Friday, March 12, 2010

Love Hurts


“Momma … Momma Mia.”
The Tenor, from Godfather II           


            Next to me singing, the most painful sound heard in the universe is the shrieking cry of an animal that misses its mother. The first few nights after we got Vito -- after we ripped him right off the loving teats of his mother -- he screamed like a carload of Toyota passengers on a mountain curve.
            When I went downstairs to comfort him at 1-, 2-, 3-, 4-, 5-, and 6-o’clock in the morning, he calmed down, but it was from exhaustion more than anything else.
             After a few nights of this, I remembered that Christina had a stuffed Siberian Husky, which looked real. I also had a free sample of a Comfort Zone Wipe with Dog Appeasing Pheromones. First the Pee Post had pheromones, and now this wipe. I am beginning to think “pheromone” is a code word for Doggie Crack. The Comfort Zone Wipe looked like a Wet Ones, and the package claimed it mimicked pheromones released by mother dogs to help calm and comfort their puppies. I wiped it all over the toy Husky. Vito snuggled with it and finally relaxed.
             I stumbled to bed and my mind began to wander back to 1976 when I was in college and a member of Greenpeace, an organization that protected imperiled wildlife, such as white, baby harp seals.
            Greenpeace showed us this movie where fur traders on pirate-type ships, bearing scythes and looking like Grim Reapers, clubbed snow-white baby seals and scalped them.
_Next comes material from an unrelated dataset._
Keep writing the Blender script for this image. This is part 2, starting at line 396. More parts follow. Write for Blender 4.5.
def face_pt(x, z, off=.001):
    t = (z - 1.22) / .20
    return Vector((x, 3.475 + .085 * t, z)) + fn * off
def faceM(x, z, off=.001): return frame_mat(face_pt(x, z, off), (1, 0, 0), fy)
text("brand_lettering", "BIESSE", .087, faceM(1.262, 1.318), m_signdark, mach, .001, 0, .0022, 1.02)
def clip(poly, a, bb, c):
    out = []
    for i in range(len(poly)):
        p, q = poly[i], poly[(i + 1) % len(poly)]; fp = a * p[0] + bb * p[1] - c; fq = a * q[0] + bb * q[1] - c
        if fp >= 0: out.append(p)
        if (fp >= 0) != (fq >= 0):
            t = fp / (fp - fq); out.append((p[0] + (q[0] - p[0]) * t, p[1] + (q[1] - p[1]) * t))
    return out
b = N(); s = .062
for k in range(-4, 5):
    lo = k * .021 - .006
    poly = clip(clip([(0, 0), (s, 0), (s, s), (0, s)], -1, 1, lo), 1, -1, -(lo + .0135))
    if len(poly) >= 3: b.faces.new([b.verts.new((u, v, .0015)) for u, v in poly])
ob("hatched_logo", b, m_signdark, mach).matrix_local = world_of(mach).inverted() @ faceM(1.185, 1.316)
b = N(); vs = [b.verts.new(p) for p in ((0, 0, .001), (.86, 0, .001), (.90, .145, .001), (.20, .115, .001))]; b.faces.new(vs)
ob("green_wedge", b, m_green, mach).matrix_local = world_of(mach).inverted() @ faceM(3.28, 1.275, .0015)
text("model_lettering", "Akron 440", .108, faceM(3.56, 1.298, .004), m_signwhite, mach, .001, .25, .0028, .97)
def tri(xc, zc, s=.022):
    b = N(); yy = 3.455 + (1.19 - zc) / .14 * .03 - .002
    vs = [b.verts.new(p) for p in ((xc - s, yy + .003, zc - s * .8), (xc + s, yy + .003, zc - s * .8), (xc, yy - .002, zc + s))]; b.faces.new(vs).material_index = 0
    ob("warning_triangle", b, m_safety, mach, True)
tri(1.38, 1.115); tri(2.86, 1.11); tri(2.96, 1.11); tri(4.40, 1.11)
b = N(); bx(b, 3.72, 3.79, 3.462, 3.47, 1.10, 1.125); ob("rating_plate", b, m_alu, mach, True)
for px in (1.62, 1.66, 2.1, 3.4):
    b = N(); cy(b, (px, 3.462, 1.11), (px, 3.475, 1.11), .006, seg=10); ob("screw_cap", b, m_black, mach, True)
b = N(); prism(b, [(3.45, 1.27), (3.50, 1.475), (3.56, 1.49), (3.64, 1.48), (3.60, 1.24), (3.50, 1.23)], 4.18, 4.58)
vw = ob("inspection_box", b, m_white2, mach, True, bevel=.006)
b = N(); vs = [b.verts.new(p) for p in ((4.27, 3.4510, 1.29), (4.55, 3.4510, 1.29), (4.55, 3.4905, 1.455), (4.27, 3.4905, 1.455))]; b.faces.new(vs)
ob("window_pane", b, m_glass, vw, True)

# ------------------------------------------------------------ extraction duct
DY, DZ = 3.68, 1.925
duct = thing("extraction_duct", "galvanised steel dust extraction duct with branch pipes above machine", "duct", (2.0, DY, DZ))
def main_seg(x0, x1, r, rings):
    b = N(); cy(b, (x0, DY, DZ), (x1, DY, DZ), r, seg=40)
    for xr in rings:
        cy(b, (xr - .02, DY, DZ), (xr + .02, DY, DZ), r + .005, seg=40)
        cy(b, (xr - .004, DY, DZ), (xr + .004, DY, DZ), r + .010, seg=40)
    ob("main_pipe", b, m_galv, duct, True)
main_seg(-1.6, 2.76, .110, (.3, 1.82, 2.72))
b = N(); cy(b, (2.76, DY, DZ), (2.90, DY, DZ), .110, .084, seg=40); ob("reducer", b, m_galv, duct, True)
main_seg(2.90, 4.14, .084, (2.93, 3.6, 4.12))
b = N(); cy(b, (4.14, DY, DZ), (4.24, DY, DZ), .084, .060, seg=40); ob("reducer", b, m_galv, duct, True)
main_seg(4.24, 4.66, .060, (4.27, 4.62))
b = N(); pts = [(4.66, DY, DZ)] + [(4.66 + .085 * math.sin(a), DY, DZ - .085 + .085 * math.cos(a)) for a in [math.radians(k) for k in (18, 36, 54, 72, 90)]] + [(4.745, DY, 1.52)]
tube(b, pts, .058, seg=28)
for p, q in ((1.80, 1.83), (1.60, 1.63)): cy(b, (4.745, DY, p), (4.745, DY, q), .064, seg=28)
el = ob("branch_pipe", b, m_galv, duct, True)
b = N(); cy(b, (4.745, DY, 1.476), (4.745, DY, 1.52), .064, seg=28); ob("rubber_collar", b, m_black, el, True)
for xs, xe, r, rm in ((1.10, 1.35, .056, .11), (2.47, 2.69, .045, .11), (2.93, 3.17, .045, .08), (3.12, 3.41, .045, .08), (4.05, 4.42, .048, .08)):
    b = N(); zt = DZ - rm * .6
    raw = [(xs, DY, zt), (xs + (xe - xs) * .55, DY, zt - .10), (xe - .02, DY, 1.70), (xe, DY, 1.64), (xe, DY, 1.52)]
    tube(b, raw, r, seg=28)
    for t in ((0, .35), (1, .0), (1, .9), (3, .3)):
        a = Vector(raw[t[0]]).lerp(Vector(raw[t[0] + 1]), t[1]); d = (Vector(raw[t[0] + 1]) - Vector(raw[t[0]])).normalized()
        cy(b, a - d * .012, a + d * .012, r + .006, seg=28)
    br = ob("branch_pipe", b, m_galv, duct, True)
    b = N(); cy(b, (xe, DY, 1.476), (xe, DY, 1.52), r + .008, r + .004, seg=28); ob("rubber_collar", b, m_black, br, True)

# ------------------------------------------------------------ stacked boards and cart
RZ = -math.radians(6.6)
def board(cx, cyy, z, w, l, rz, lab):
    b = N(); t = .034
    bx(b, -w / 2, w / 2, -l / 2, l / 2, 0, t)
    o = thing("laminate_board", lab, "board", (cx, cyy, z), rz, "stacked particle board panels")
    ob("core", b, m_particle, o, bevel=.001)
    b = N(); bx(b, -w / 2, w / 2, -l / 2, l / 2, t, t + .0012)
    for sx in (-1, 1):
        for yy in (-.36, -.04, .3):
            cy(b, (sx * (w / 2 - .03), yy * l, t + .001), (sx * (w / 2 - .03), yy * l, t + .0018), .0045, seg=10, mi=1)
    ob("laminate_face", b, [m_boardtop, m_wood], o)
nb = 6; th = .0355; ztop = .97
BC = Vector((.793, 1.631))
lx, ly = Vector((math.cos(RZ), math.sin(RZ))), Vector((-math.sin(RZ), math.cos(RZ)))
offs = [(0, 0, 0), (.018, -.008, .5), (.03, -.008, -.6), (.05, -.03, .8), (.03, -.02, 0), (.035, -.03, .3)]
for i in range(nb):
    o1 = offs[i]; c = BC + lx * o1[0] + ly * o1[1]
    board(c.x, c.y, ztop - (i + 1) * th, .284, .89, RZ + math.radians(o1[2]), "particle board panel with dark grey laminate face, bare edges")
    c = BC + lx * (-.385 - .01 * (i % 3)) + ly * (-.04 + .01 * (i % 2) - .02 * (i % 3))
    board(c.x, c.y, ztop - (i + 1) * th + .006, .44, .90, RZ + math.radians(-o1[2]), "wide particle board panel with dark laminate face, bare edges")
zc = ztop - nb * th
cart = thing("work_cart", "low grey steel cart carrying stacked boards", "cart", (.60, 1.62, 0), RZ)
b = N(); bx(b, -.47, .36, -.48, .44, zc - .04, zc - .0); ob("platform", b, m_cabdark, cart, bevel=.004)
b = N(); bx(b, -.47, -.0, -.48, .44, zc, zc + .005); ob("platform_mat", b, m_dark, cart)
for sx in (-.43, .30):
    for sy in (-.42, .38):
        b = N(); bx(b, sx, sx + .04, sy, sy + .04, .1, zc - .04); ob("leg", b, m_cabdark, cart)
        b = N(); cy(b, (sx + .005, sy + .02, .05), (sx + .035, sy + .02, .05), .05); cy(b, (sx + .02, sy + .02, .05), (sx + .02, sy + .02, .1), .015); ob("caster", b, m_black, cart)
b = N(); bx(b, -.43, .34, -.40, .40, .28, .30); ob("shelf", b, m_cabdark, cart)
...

The baby seal pups were too slow to get away. For days, the Mamma Seals would lie on top of their baby’s bloody carcass and wail.
             “Save the Seals! Save the Seals,” we’d chant during the movie. Afterward, I felt so bad for the seals that I gave Greenpeace 10 bucks of my parent’s money.
            As I sunk into slumber, I thought about me, and Vito’s real mother, a gorgeous Siberian Husky named Emme. How different was I from those horrible fur mongers? I took Vito from the only life he knew, for my own selfish purposes. And what about poor Emme? Had she even eaten since he left? Had she cried herself to sleep every night, longing for her baby pup, like the mother harp seals? Even an Emme look-alike stuffed animal gave him more comfort in the night than I.
            Last night, as we horsed around with Vito, he ran around the recliner in the family room. We lost sight of him for a second, and then we heard a hard bang.
            He spun like an Olympic Ice Skater, and he screamed like the Russian judges had cheated him out of The Gold. Vito hurt his foot badly. He limped and howled. Brian and I felt useless. We didn’t know how to help him. Finally, I reached for the toy Husky bathed with the Dog Appeasing Pheromones, in hope he would think it was his mother Emme, and it would bring him comfort.
            He looked right past the toy Husky smeared with pheromones, and he limped, whimpering, into my lap. He picked me over the fake Emme!
            I gave him my best hug and told him it was from his first mother, the real Emme.
            

1 comment:

  1. Aww I want to cry and come over and give Vito a hug. That was a good one!